-- START OF PROVIDED MATERIAL --
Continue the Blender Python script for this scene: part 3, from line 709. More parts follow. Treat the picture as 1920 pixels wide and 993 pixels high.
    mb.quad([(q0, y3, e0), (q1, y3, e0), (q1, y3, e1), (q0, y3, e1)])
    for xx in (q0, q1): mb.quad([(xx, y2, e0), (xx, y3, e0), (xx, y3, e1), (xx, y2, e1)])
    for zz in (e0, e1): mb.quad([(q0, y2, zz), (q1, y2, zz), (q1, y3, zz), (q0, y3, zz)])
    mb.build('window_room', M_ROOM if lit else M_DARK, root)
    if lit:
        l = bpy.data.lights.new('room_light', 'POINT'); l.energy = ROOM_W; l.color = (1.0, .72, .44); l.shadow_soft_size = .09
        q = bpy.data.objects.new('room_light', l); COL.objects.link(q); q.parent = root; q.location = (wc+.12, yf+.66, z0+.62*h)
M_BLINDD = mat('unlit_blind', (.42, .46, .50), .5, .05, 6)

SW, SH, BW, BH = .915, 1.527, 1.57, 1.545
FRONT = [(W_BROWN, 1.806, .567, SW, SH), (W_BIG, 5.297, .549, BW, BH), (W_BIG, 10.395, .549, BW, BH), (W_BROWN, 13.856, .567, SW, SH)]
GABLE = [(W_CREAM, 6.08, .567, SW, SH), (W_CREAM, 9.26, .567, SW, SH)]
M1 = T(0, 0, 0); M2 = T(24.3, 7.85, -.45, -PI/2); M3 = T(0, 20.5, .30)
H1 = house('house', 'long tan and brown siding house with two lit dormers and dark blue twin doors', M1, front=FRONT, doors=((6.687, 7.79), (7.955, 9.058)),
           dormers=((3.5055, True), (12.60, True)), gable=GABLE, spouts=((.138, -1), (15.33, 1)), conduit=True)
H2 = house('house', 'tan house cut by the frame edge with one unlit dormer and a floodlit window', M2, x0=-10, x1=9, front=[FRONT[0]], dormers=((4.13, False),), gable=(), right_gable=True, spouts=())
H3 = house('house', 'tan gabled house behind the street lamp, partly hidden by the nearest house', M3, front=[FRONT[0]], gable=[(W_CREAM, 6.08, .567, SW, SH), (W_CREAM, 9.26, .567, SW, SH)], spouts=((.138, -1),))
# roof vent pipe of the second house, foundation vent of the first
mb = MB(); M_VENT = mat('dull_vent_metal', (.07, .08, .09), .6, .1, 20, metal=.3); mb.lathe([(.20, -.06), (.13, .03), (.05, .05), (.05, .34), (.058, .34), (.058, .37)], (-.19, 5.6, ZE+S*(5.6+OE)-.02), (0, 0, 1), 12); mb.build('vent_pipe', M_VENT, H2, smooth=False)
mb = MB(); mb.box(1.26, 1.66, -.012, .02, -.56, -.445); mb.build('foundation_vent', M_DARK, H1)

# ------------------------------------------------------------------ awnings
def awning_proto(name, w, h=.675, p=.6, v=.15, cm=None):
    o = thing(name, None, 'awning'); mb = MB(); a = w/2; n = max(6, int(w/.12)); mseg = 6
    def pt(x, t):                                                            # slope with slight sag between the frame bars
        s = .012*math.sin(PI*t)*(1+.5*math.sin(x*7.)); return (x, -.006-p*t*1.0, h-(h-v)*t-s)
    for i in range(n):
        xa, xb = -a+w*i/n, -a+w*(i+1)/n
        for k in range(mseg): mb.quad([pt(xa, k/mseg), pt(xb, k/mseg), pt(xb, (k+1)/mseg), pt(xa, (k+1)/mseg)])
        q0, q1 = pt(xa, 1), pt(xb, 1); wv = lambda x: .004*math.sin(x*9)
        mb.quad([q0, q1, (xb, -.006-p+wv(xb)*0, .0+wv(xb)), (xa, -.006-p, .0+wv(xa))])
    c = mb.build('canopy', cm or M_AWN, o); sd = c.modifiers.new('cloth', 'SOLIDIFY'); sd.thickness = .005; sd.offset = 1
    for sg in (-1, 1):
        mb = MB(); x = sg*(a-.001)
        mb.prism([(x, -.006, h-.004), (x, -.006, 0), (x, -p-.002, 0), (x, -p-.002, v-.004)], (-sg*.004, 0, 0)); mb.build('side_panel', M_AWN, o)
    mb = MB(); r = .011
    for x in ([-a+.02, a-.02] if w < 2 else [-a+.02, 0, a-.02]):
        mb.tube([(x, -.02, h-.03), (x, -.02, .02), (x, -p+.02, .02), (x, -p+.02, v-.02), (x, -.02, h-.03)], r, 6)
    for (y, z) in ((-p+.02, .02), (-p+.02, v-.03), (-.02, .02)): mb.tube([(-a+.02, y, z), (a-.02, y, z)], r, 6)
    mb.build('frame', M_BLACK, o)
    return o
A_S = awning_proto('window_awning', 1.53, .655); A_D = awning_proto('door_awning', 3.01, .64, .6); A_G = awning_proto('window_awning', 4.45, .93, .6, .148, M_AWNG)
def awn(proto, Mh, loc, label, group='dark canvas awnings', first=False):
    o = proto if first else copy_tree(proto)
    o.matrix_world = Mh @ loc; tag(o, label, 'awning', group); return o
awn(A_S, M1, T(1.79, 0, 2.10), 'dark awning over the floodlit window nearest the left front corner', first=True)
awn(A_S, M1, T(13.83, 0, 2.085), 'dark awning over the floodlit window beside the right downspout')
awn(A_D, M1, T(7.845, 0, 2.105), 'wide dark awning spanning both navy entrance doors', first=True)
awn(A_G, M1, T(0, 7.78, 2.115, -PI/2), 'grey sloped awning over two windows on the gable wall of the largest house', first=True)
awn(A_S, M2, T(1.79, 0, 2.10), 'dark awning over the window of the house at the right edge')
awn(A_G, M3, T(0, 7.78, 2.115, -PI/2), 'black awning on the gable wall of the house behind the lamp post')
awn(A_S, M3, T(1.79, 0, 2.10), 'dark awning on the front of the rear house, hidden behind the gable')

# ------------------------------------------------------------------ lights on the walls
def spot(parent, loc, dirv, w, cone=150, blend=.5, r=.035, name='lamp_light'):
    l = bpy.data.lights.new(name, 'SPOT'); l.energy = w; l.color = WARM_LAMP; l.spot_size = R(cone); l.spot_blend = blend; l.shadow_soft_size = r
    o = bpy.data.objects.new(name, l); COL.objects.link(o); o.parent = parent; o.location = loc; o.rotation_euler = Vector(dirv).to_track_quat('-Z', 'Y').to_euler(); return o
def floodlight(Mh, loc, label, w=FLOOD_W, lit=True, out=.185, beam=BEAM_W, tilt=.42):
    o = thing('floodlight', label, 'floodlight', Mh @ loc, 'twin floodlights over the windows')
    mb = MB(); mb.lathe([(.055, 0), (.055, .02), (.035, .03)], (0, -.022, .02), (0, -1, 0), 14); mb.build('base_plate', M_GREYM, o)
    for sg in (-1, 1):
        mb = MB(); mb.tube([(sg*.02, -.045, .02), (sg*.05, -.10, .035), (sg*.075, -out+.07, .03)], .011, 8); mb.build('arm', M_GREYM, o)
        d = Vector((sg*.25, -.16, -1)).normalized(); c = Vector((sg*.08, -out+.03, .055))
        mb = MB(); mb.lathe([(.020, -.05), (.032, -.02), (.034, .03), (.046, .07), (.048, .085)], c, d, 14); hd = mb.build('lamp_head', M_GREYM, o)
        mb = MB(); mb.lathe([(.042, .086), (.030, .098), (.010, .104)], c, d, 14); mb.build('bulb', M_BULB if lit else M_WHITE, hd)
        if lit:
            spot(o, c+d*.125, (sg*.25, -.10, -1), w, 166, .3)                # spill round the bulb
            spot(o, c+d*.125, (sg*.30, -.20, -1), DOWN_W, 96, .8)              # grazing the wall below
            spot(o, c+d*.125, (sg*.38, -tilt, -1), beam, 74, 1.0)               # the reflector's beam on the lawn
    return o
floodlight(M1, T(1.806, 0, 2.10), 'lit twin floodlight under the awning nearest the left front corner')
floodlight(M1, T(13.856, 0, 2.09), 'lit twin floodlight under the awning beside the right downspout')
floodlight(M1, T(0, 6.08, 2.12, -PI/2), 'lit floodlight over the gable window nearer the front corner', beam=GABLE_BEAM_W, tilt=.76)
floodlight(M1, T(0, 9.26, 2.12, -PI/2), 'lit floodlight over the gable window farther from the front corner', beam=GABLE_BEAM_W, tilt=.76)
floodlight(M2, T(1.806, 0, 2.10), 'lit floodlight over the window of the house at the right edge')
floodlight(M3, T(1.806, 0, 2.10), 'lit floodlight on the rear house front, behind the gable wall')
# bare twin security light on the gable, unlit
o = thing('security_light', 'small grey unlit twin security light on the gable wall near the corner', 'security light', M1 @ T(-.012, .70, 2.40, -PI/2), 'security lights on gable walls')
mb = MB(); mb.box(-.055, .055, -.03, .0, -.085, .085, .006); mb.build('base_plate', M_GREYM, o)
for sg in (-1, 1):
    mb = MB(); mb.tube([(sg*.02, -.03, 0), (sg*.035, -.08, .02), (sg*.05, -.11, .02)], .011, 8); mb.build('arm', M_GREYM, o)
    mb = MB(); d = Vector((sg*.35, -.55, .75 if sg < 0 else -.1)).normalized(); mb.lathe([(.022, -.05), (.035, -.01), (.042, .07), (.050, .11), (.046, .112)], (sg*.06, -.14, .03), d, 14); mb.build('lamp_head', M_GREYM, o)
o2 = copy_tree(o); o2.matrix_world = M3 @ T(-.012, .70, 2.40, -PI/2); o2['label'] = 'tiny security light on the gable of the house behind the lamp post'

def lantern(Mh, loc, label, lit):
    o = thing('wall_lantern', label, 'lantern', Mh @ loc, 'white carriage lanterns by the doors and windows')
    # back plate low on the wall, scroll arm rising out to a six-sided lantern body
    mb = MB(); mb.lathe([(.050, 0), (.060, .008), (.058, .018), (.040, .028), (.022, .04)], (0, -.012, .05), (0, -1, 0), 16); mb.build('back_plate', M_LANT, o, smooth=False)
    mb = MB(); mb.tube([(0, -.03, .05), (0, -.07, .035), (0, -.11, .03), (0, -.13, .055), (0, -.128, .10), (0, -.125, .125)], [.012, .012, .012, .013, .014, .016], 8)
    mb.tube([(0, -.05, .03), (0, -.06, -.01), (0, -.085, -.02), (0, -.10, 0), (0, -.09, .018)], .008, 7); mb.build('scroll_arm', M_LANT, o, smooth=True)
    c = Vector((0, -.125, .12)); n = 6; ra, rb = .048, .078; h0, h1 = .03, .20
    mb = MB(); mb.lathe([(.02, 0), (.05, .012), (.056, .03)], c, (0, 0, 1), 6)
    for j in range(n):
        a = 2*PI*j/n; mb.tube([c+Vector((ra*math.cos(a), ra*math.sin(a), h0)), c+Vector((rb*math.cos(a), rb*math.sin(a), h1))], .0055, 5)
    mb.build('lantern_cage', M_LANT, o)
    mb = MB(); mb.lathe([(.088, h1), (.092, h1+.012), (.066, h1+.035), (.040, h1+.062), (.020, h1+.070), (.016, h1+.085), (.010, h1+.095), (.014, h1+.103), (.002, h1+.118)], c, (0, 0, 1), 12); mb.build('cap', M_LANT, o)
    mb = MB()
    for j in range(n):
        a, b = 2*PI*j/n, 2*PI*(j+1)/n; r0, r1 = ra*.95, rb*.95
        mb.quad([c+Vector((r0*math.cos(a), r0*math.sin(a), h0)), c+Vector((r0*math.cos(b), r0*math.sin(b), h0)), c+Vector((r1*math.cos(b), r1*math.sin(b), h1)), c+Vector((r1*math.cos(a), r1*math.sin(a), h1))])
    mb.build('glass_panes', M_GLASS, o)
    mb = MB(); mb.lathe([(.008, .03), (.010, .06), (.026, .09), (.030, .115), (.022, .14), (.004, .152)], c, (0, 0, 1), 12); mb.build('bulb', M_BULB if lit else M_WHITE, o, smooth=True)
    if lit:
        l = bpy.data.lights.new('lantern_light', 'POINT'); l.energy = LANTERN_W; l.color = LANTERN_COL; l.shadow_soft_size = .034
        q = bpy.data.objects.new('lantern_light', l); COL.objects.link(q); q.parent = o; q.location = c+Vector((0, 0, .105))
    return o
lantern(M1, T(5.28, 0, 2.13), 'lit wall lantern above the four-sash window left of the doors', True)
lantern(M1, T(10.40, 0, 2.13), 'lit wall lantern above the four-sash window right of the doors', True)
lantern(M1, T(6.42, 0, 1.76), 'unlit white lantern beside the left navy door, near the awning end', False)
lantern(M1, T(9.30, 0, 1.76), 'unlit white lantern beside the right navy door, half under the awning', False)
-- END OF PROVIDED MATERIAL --
> BRIEF
From the opening line of the data above, please print each line as written up to and including the line that contains "M_BLINDD = mat('unlit_blind', (.42, .46, .50), .5, .05, 6)", and nothing more.

> OUTPUT FOR THIS TASK
Continue the Blender Python script for this scene: part 3, from line 709. More parts follow. Treat the picture as 1920 pixels wide and 993 pixels high.
    mb.quad([(q0, y3, e0), (q1, y3, e0), (q1, y3, e1), (q0, y3, e1)])
    for xx in (q0, q1): mb.quad([(xx, y2, e0), (xx, y3, e0), (xx, y3, e1), (xx, y2, e1)])
    for zz in (e0, e1): mb.quad([(q0, y2, zz), (q1, y2, zz), (q1, y3, zz), (q0, y3, zz)])
    mb.build('window_room', M_ROOM if lit else M_DARK, root)
    if lit:
        l = bpy.data.lights.new('room_light', 'POINT'); l.energy = ROOM_W; l.color = (1.0, .72, .44); l.shadow_soft_size = .09
        q = bpy.data.objects.new('room_light', l); COL.objects.link(q); q.parent = root; q.location = (wc+.12, yf+.66, z0+.62*h)
M_BLINDD = mat('unlit_blind', (.42, .46, .50), .5, .05, 6)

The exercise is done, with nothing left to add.